Mr. Bush's failure to nominate a Marylander to the open seat is emblematic of the way the Republicans have played fast and loose with geographic, racial and political diversity on the 4th Circuit for 10 years. Maryland has two judges on the court. Mr. Sarbanes says it should have three because of Maryland's population.
. . .
Without question, Ms. Mikulski and Mr. Sarbanes are fighting for geographic as well as ideological diversity on the 4th Circuit. Maryland's most prominent lawyers and jurists tend not to be conservative, at least not conservative enough for the Federalist Society lawyers that some say vet all of President Bush's potential nominees behind the scenes.
. . .
That the 4th Circuit is widely considered the most conservative in the nation makes the issue of what kind of judge will replace Mr. Murnaghan even more significant. We should be seeking ideological balance, not ideological domination on our circuit courts.
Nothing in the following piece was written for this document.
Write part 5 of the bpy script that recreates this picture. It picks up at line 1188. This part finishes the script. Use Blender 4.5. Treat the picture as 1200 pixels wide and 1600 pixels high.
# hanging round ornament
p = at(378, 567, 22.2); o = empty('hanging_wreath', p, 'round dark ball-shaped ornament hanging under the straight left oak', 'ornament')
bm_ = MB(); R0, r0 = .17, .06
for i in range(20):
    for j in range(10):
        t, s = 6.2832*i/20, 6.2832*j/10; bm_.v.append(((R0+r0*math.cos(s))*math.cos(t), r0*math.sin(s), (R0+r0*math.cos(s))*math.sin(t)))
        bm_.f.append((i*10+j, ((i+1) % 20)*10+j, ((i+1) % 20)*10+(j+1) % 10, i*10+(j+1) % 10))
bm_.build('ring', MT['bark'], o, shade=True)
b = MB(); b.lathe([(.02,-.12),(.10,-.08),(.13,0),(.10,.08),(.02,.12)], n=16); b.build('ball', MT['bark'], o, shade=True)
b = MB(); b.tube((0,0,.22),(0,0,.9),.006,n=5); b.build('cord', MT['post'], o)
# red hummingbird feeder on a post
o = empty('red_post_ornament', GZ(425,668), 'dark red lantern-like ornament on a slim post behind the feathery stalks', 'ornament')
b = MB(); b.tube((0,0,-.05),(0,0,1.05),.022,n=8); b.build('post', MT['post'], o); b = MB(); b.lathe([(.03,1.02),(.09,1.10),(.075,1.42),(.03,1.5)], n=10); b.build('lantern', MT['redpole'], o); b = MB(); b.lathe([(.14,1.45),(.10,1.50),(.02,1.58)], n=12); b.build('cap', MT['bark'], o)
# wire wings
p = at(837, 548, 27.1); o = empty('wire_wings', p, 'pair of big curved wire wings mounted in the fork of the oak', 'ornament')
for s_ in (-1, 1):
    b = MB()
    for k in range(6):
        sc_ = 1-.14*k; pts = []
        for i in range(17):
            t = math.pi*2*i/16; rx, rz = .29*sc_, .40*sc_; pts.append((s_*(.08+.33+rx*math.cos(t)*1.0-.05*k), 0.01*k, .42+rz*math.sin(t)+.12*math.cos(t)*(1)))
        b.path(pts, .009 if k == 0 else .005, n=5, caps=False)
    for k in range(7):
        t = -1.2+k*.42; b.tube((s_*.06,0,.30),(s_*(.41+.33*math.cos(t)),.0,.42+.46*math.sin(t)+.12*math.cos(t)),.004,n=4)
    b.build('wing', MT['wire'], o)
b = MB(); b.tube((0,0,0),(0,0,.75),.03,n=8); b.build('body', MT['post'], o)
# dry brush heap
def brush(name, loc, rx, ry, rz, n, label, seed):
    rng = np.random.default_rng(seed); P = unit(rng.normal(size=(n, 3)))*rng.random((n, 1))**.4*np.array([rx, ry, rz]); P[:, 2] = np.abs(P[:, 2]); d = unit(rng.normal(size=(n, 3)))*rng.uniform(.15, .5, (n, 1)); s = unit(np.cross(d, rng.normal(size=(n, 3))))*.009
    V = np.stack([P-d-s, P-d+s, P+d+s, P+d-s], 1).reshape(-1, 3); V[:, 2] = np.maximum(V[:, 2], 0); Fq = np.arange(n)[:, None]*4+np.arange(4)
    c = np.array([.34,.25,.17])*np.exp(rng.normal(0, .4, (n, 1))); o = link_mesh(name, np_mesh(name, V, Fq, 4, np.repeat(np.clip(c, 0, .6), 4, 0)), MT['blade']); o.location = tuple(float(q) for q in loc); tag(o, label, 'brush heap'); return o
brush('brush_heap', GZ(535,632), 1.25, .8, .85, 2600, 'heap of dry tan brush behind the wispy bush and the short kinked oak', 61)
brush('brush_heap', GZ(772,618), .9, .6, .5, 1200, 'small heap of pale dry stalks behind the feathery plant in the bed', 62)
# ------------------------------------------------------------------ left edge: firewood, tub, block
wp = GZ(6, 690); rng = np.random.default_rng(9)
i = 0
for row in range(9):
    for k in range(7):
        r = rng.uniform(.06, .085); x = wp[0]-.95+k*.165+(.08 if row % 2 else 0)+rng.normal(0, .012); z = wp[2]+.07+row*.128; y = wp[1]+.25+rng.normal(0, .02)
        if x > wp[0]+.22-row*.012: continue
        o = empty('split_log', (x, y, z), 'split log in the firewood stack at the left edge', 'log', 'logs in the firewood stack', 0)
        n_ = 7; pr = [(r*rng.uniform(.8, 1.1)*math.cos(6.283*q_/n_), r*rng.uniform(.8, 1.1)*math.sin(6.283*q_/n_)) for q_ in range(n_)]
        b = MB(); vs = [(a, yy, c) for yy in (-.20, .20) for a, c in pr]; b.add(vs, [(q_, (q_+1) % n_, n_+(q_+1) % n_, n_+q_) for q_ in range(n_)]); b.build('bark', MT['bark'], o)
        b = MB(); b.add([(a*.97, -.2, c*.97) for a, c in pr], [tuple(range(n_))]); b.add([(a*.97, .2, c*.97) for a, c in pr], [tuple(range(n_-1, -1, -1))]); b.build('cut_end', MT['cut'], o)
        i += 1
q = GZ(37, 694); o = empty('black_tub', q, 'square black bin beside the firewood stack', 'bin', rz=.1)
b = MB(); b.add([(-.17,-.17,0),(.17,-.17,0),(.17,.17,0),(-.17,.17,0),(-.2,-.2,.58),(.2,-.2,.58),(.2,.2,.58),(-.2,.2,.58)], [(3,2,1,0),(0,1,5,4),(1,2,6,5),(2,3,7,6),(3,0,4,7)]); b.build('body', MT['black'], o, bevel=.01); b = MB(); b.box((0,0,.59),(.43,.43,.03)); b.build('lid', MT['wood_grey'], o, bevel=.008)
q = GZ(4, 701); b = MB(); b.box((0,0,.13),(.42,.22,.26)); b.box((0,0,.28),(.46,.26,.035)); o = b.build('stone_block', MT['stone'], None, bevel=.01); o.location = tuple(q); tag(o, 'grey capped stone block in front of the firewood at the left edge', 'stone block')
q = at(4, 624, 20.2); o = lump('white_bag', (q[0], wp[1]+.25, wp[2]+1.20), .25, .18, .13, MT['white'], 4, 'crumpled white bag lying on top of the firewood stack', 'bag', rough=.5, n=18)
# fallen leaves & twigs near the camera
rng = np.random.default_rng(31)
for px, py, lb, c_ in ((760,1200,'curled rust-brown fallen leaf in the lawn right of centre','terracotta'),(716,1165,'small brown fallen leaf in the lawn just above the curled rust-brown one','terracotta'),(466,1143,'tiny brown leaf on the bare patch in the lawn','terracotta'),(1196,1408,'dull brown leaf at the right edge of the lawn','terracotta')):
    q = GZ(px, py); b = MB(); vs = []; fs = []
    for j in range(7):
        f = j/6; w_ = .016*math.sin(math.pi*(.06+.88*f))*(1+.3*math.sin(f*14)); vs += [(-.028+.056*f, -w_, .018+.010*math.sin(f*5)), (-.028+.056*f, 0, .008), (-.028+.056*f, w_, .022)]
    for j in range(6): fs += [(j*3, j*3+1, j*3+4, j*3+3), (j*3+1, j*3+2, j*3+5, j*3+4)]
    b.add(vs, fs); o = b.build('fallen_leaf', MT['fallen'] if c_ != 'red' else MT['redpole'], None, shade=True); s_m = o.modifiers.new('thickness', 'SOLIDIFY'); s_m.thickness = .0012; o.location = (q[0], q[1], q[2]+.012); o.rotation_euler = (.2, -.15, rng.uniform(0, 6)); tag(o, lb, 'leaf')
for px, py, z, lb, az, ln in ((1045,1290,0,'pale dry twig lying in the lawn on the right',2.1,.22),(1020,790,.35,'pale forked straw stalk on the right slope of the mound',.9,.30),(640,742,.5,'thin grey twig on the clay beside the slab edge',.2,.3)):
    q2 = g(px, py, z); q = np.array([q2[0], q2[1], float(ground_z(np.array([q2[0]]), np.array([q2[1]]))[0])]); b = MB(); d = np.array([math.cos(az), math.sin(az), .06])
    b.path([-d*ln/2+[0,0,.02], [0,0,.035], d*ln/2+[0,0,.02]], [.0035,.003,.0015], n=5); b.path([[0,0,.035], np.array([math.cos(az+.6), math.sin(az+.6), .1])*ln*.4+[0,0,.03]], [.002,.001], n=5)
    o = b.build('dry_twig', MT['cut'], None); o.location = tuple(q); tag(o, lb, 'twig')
That Mr. Allen is black does not allay the concerns raised by Maryland's senators. In fact, the president's cynical use of race to undercut opposition to his conservative nominees even further debases the judicial nomination process.
Racial diversity is important -- indeed, essential -- to the legitimacy of our judiciary. But racial diversity used as a political wedge, as in the first President Bush's nomination of Clarence Thomas to the Supreme Court, creates long-lasting bitterness from which neither the public nor the nominee is likely to recover soon.
The lesson from Mr. Bush's successful nomination of Allyson K. Duncan as the first black woman to the 4th Circuit earlier this year is that when his nominees are distinguished, aren't extremists and are forthcoming with the Judiciary Committee about their records, the president receives remarkably little opposition from the Democrats.
. . . The administration would do well to withdraw Mr. Allen's nomination and return the Maryland seat to Marylanders."